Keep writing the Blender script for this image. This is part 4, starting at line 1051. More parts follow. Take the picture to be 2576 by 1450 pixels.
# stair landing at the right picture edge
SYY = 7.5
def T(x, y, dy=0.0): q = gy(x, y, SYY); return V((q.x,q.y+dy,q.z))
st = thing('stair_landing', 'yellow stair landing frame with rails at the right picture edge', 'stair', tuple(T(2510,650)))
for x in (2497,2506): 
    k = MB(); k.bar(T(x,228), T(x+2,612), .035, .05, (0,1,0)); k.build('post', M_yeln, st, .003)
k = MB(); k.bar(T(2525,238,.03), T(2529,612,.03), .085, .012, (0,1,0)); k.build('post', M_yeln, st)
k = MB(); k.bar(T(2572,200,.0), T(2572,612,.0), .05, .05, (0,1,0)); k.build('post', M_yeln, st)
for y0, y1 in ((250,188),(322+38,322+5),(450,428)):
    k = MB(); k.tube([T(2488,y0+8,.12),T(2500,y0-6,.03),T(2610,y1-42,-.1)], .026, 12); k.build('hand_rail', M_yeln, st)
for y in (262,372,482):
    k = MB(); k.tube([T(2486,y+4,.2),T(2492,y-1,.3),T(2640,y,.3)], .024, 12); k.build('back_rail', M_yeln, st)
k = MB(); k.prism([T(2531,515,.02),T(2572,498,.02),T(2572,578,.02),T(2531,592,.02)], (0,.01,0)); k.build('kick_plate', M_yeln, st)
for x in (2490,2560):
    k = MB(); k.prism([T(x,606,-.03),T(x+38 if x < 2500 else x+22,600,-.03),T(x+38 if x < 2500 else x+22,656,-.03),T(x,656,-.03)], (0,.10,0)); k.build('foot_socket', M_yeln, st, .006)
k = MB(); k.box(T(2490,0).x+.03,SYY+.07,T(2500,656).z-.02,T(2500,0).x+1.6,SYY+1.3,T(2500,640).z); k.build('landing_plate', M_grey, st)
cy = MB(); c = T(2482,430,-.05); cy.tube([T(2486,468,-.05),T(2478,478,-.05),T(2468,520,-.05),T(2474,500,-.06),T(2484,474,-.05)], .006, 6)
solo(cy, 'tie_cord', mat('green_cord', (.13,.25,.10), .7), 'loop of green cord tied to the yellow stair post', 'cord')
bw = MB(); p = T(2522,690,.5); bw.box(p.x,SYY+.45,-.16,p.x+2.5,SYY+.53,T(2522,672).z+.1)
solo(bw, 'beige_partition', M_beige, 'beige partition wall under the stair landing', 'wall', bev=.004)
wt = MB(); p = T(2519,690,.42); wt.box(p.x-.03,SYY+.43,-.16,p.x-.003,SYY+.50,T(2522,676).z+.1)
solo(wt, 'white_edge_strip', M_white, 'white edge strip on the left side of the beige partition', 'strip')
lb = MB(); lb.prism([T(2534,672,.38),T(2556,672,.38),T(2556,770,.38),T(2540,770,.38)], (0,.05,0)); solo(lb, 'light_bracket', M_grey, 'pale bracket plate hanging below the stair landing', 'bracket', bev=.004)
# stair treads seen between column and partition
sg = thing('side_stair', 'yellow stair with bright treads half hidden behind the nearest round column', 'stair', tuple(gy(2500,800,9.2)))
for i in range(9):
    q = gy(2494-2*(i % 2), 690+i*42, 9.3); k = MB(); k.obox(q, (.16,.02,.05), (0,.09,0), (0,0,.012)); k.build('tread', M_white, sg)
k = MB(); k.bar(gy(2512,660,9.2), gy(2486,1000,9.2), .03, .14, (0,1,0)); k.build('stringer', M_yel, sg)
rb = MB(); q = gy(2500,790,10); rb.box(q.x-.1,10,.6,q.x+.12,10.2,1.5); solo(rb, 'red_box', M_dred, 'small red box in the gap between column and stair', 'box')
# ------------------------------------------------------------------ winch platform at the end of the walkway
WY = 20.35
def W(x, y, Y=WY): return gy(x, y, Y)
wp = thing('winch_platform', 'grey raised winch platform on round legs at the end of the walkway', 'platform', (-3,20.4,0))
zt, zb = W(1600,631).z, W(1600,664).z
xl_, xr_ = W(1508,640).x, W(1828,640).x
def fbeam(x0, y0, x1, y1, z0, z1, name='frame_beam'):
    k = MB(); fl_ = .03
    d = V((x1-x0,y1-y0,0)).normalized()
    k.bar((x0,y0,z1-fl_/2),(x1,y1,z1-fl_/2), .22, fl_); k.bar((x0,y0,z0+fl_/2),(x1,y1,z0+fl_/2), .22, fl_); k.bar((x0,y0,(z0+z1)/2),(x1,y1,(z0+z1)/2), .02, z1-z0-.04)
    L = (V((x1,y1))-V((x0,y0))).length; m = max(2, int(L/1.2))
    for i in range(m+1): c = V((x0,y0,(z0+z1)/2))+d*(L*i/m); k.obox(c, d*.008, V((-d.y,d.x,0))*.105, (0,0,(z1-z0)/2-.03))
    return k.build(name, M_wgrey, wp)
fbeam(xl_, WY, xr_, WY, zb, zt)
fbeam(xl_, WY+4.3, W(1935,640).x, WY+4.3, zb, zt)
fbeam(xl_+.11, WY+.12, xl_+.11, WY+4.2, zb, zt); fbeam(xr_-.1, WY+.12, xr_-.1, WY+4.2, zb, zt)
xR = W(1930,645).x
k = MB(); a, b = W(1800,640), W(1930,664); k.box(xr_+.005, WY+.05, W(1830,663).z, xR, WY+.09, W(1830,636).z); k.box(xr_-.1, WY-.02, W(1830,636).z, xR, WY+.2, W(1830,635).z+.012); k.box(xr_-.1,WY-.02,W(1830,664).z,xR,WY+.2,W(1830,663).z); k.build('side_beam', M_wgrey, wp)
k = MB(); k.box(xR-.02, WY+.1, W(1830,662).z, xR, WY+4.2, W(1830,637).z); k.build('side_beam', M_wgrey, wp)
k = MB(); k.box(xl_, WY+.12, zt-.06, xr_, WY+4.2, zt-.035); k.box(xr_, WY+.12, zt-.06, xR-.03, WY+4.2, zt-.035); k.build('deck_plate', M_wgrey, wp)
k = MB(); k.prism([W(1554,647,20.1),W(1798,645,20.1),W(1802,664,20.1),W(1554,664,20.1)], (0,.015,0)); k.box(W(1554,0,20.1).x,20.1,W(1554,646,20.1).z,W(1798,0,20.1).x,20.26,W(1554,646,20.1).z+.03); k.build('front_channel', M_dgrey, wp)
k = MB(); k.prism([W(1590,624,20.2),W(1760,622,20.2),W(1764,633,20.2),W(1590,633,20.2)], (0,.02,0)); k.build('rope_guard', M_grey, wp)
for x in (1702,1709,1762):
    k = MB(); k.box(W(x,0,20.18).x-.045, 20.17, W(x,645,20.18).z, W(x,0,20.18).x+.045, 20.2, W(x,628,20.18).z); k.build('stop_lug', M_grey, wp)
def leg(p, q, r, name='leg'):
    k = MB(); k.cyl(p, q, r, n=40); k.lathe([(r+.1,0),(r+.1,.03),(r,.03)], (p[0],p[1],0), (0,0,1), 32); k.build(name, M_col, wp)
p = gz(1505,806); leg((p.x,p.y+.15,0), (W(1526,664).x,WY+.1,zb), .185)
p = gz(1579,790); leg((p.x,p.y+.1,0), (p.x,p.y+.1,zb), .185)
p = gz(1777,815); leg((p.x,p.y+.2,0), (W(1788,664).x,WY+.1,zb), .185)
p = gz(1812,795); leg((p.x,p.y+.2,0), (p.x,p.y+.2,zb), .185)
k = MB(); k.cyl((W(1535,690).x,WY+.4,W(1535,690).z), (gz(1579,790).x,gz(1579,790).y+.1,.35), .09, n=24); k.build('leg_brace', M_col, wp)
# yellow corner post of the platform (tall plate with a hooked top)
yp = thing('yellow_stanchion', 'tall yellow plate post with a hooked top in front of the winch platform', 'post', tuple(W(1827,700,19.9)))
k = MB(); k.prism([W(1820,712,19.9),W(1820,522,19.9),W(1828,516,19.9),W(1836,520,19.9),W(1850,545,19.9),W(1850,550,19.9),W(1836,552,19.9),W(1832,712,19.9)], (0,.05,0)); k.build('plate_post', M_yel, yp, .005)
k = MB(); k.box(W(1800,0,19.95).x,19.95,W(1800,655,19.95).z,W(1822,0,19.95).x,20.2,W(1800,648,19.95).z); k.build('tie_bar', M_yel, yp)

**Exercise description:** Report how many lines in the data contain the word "picture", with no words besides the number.

**Finished exercise:** 3